Years into my startup journey, [I realized] the reason I work at a startup is so that I can create something that didn’t exist before. I think the moment of reckoning for me was more working in a startup for a while, and ups and downs with that, makes me think more like someone who can build a company. I guess that’s an experience that shapes my career the most.

What do you like and do not like about the startup environment?

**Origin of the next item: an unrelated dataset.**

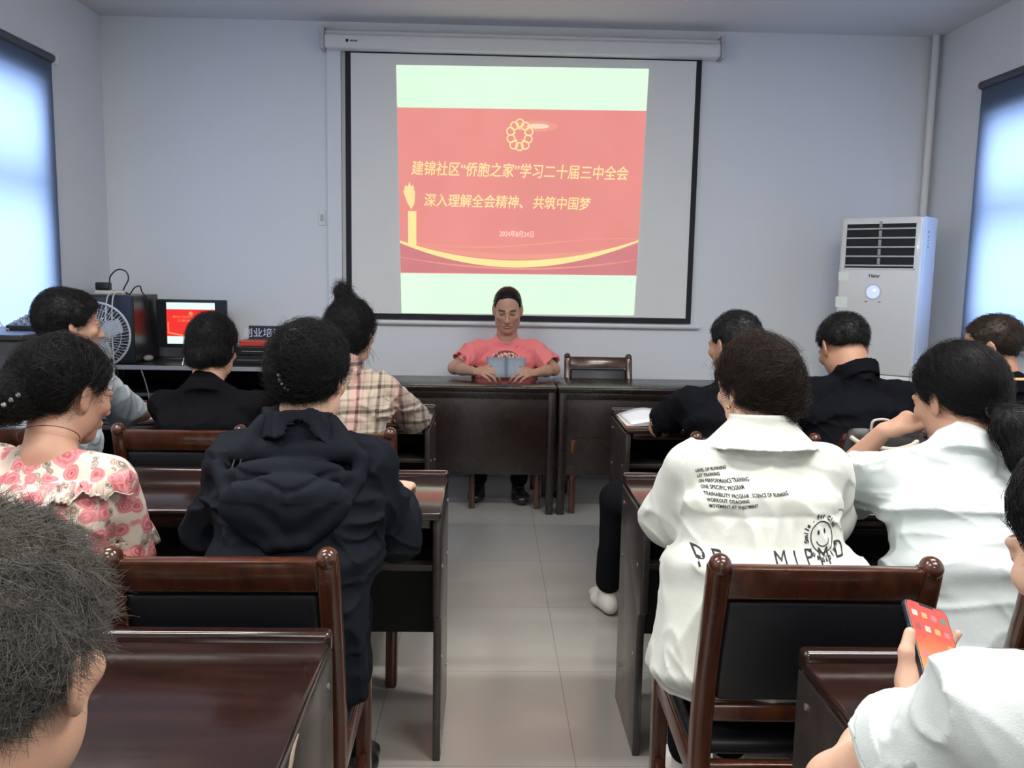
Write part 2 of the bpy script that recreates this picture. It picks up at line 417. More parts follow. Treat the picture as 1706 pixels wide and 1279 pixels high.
# emblem of interlaced rings
def ring(cx, cz, r0, r1, b, n=20):
    o_ = [b.bm.verts.new((cx+r1*math.cos(k*2*PI/n), 0, cz+r1*math.sin(k*2*PI/n))) for k in range(n)]
    i_ = [b.bm.verts.new((cx+r0*math.cos(k*2*PI/n), 0, cz+r0*math.sin(k*2*PI/n))) for k in range(n)]
    for k in range(n): b.bm.faces.new((o_[k], o_[(k+1) % n], i_[(k+1) % n], i_[k]))
ec = S(.492, v(.155)); b = MB()
for k in range(10):
    a = k*2*PI/10+PI/2
    rr = .060 if k % 2 else .064
    ring(rr*math.cos(a), rr*1.22*math.sin(a), .0205, .0295, b)
for k in range(5):
    a = k*2*PI/5+PI/2; c_ = (.036*math.cos(a), .036*1.15*math.sin(a)); ring(*c_, .0, .007, b)
for vtx in b.bm.verts: vtx.co += Vector((ec.x, SY-.0045, ec.z))
sbuild(b, 'emblem', M_sl_y, pic)
def bold(me, w):
    bm = bmesh.new(); bm.from_mesh(me); vv = bm.verts[:]+bm.edges[:]+bm.faces[:]
    for k, (dx, dy) in enumerate(((w, 0), (0, w), (w, w))):
        r_ = bmesh.ops.duplicate(bm, geom=vv)
        bmesh.ops.translate(bm, vec=(dx, dy, .00012*(k+1)), verts=[g for g in r_['geom'] if isinstance(g, bmesh.types.BMVert)])
    bm.to_mesh(me); bm.free(); return me
def slide_text(body, u, vv, size, m, name, off, width):
    me = bold(text_mesh(body, size, shear=.12), off)
    xs = [q.co.x for q in me.vertices]; me.transform(Matrix.Diagonal((width/(max(xs)-min(xs)), 1, 1, 1)))
    c_ = S(u, vv); me.transform(OFF @ Matrix.Translation((c_.x, SY-.005, c_.z)) @ Matrix.Rotation(R(.3), 4, 'Y') @ Matrix.Rotation(PI/2, 4, 'X')); me.materials.clear()
    link(name, me, m, pic)
slide_text('建锦社区“侨胞之家”学习二十届三中全会', .495, v(.375), .098, M_sl_y, 'title_line', .0022, 1.44)
slide_text('深入理解全会精神、', .321, v(.562), .090, M_sl_y, 'title_line', .0022, .655)
slide_text('共筑中国梦', .669, v(.568), .090, M_sl_y, 'title_line', .0022, .386)
slide_text('2024年8月24日', .487, v(.755), .046, emit('slide_date', (.95, .55, .42), .95), 'date_line', .001, .23)

# ------------------------------------------------------------------ furniture
M_desk = wood('mahogany_desk', (.009, .0042, .0035), (.032, .013, .010), .17, coat=.5)
M_desk2 = wood('dark_table', (.011, .006, .005), (.016, .009, .0075), .27, coat=.12)
M_panel = wood('desk_end_panel', (.020, .016, .015), (.045, .035, .031), .34)
M_chair = wood('chair_wood', (.034, .010, .006), (.095, .029, .012), .22, (9, 9, 1.4), .35)
M_seat = plain('black_leatherette', (.006, .0065, .0095), .42, bump=.15, scale=18)
M_dark = plain('desk_inside', (.006, .0055, .006), .6)
M_cap = plain('screw_cap', (.35, .31, .28), .3, .6)

def make_chair():
    c = empty('wooden_chair')
    W, T = .22, .046                      # half width, post thickness
    prof = [(-.085, .01), (-.045, .25), (-.02, .44), (-.035, .60), (-.075, .76), (-.115, .885)]   # (y, z) of the rear posts
    def py(z): return float(np.interp(z, [q[1] for q in prof], [q[0] for q in prof]))
    for s in (-1, 1):
        zz = np.linspace(.0, .885, 22); b = MB()
        ys = np.interp(zz, [q[1] for q in prof], [q[0] for q in prof]); ys = np.convolve(np.pad(ys, 2, 'edge'), np.ones(5)/5, 'valid')
        front = [(y_+T*.52, z) for y_, z in zip(ys, zz)]; back = [(y_-T*.52, z) for y_, z in zip(ys, zz)]
        b.prism(front+back[::-1], s*(W-T/2)-T*.43, s*(W-T/2)+T*.43, 'x', .009)
        b.sph((s*(W-T/2), -.115, .886), .0245, 18, (.86, 1.05, .88))
        b.build('back_post', M_chair, c, angle=50)
    def rail(z0, z1, name, th=.032, m=M_chair, bev=.008, wd=W-T*.8, o=None):
        b = MB(); y0, y1 = py(z0), py(z1)
        b.prism([(y0-th/2, z0), (y0+th/2, z0), (y1+th/2, z1), (y1-th/2, z1)], -wd, wd, 'x', bev)
        return b.build(name, m, o or c, angle=50)
    rail(.815, .885, 'top_rail', .036)
    rail(.535, .575, 'lower_rail', .028)
    cush = rail(.585, .812, 'backrest', .034, M_seat, .012, W-T*.9)
    for s in (-1, 1):
        MB().box((s*(W-.024)-.016, -.02, .385), (s*(W-.024)+.016, .42, .445), .006).build('side_rail', M_chair, c, angle=50)
        MB().prism([(.385, 0), (.42, 0), (.432, .445), (.385, .445)], s*(W-.024)-.018, s*(W-.024)+.018, 'x', .005).build('front_leg', M_chair, c, angle=50)
        MB().box((s*(W-.024)-.011, -.06, .17), (s*(W-.024)+.011, .39, .205), .004).build('stretcher', M_chair, c, angle=50)
    MB().box((-W+.03, .395, .375), (W-.03, .42, .44), .005).build('front_rail', M_chair, c, angle=50)
    MB().box((-W+.03, -.03, .385), (W-.03, -.005, .44), .005).build('rear_rail', M_chair, c, angle=50)
    MB().box((-W+.012, -.005, .44), (W-.012, .43, .478), .018, seg=4).build('seat', M_seat, c, angle=60)
    return c
chair_proto = make_chair(); _first = [True]
def chair(x, ytop, rz, label):
    o = chair_proto if _first[0] else copy_tree(chair_proto)
    _first[0] = False
    o.location = (x+.115*math.sin(-rz)*1, ytop+.115*math.cos(rz), 0); o.rotation_euler = (0, 0, rz)
    tag(o, label, 'chair', 'dark wooden chairs with black backs'); return o
chair(-.490, 1.556, R(1.0), 'empty dark wooden chair back in the foreground behind the hooded navy jacket')
chair(.632, 1.54, R(-1.0), 'dark wooden chair in the foreground behind the white printed shirt')
chair(-1.005, 2.812, 0, 'dark wooden chair behind the person in the plain black top, left block')
chair(-.515, 2.80, 0, 'dark wooden chair behind the woman in the plaid shirt')
chair(-1.60, 2.82, 0, 'dark wooden chair at the far left under the person in the grey blue T-shirt')
chair(.885, 2.80, 0, 'dark wooden chair under the man in black at the aisle, right block')
chair(1.39, 2.80, 0, 'dark wooden chair under the broad man in the black polo')
chair(1.94, 2.80, 0, 'dark wooden chair under the man at the right window')
chair(-1.17, 1.56, R(2), 'dark wooden chair under the woman in the rose print blouse')
chair(1.22, 1.50, R(-4), 'dark wooden chair with slanted post behind the woman in the white T-shirt')
chair(.70, 5.50+.03, PI, 'empty dark wooden chair behind the head table beside the man in pink')
chair(.105, 5.62, PI, 'dark wooden chair the man in pink sits on behind the head table')
chair(-.50, .22, 0, 'dark wooden chair under the grey haired man at bottom left')
chair(.66, .30, R(8), 'dark wooden chair under the woman holding the phone')

def desk(x0, x1, y0, y1, label, aisle, m=M_desk):
    """student desk: y0 the sitter's edge, y1 the far edge with the raised ledge; aisle -1/+1 tells which end shows"""
    d = empty('long_desk', ((x0+x1)/2, (y0+y1)/2, 0)); cx, cy = (x0+x1)/2, (y0+y1)/2
    tag(d, label, 'desk', 'long dark wooden desks'); hx, hy = (x1-x0)/2, (y1-y0)/2
    MB().box((-hx, -hy, .735), (hx, hy-.025, .76), .007).build('desktop', m, d, angle=50)
    MB().box((-hx, hy-.03, .735), (hx, hy+.004, .778), .010, seg=4).build('raised_ledge', m, d, angle=50)
    MB().box((-hx+.03, -hy+.012, .71), (hx-.03, -hy+.034, .736), .004).build('front_apron', m, d, angle=50)
    for s in (-1, 1):
        xo = s*(hx-.012)
        poly = [(-hy+.01, .735), (hy, .735), (hy, 0), (-hy+.055, 0), (-hy+.055, .40), (-hy+.045, .44), (-hy+.02, .455)]
        MB().prism(poly, xo-.011, xo+.011, 'x', .003).build('side_panel', M_panel, d, angle=50)
        b = MB()
        for yy, zz in ((hy-.05, .69), (-hy+.08, .58), (hy-.06, .52), (-hy+.1, .30), (hy-.05, .14)):
            b.cyl((xo+s*.009, yy, zz), (xo+s*.0135, yy, zz), .006, seg=12)
        b.build('screw_cap', M_cap, d)
    MB().box((-hx+.024, -hy+.05, .575), (hx-.024, hy-.03, .593), .003).build('shelf', M_panel, d)
    MB().box((-hx+.024, hy-.055, .25), (hx-.024, hy-.035, .73), .002).build('modesty_panel', M_dark, d)
    MB().box((-hx+.024, hy-.10, .38), (hx-.024, hy-.056, .56), .002).build('rear_board', M_dark, d)
    return d
mid_desk = desk(-2.05, -.124, 2.315, 2.755, 'long dark desk in the middle row in front of the navy jacket', 1)
desk(.441, 2.40, 2.345, 2.755, 'long dark desk in the middle row in front of the white shirts', -1)
desk(-1.95, -.250, 3.70, 4.14, 'long dark desk in the front row left of the aisle at the plaid shirt', 1)
desk(.594, 2.55, 3.65, 4.12, 'long dark desk in the front row right of the aisle with open booklet', -1)
near_desk = desk(-1.75, -.273, 1.02, 1.50, 'dark desk nearest the viewer at bottom left with worn corner', 1)
desk(.550, 2.1, .98, 1.435, 'dark desk nearest the viewer at bottom right behind the phone', -1)

def head_table(x0, x1, label):
    y0, y1 = 4.955, 5.43; hx, hy = (x1-x0)/2, (y1-y0)/2
    d = empty('head_table', ((x0+x1)/2, (y0+y1)/2, 0)); tag(d, label, 'table', 'dark head tables')
    MB().box((-hx+.001, -hy, .728), (hx-.001, hy, .76), .008).build('tabletop', M_desk2, d, angle=50)
    MB().box((-hx+.015, -hy+.014, .69), (hx-.015, -hy+.034, .729), .004).build('apron', M_desk2, d, angle=50)
    for s in (-1, 1):
        for t in (-1, 1):
            xo, yo = s*(hx-.032), t*(hy-.032)
            MB().box((xo-.022, yo-.022, 0), (xo+.022, yo+.022, .73), .005).build('leg', M_desk2, d, angle=50)
    MB().box((-hx+.05, -hy+.03, .235), (hx-.05, -hy+.05, .70), .003).build('modesty_panel', M_desk2, d, angle=50)
    MB().box((-hx+.05, -hy+.05, .60), (hx-.05, hy-.05, .615), .002).build('shelf', M_desk2, d)
    return d
head_table(-.80, .40, 'dark polished head table where the man in pink reads')
head_table(.402, 1.60, 'dark polished head table in front of the empty chair')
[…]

I like that the roles are not well-defined in the sense that it can be a downside for some people. “Not well-defined” means that you are not pigeonholed into doing one thing and one thing only. For my previous job in a bigger company…the role was very defined; I needed lots of specialized knowledge to do my job, and that was not very interesting to me because after I acquired my skills, I didn’t want to keep repeating what I did—although a bigger company has the motivation to keep engineers there since they are very good at their job. What I wanted to do is to acquire other skills. I want to switch to other teams to build different products using different technologies. But that’s not always streamlined in a bigger company so that’s why I like a smaller company like ours. I think the downside is the career path here. Because the org chart is so flat, I report directly to the CTO. So, there’s really no defined ladder to climb, so you really have to think very hard about what you want for the next step, whereas for a bigger company you can just climb the ladder—senior engineer to staff engineer to principal engineer, so on and so forth.

What is your advice for people who want to either work in a startup or start their own company?

Asking yourself why you want to do it, because this is a path that needs full commitment. When I graduated, most of my classmates joined a bigger company. Back then, we had 60ish people

in computer science. That is the road most people travelled. You really need to stay true to yourself and ask why you are doing it…and what is the motivation behind your choices.

 

Interview excerpts have been lightly edited for clarity and readability and approved by the interviewee.